- _RAW DATA_:
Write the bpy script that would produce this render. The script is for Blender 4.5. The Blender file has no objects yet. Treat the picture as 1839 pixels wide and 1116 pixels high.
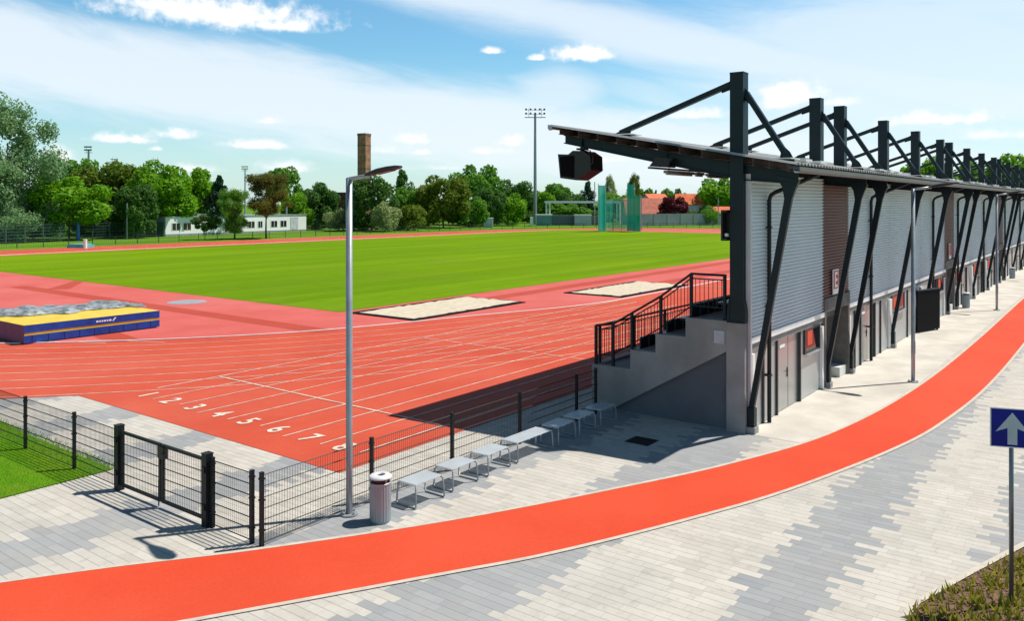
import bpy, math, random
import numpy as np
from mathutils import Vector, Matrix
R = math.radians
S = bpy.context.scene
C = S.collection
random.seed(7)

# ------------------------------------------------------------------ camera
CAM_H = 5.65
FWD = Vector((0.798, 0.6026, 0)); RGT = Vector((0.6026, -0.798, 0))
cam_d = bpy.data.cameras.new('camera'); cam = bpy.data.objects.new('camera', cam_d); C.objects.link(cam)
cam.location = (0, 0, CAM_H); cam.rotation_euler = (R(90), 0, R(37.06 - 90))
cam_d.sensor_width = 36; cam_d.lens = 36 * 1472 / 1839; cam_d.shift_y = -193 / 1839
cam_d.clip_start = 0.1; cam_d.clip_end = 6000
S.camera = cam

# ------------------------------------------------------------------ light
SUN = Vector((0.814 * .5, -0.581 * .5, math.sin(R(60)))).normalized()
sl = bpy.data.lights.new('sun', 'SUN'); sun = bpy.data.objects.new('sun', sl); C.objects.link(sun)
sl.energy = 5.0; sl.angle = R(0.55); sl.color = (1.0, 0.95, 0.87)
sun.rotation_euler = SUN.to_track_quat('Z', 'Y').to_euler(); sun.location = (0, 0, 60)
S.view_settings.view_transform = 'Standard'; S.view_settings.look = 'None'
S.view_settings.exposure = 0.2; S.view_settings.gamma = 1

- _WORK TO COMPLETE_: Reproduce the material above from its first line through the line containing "random.seed(7)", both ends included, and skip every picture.

- _TASK OUTPUT_:
Write the bpy script that would produce this render. The script is for Blender 4.5. The Blender file has no objects yet. Treat the picture as 1839 pixels wide and 1116 pixels high.
import bpy, math, random
import numpy as np
from mathutils import Vector, Matrix
R = math.radians
S = bpy.context.scene
C = S.collection
random.seed(7)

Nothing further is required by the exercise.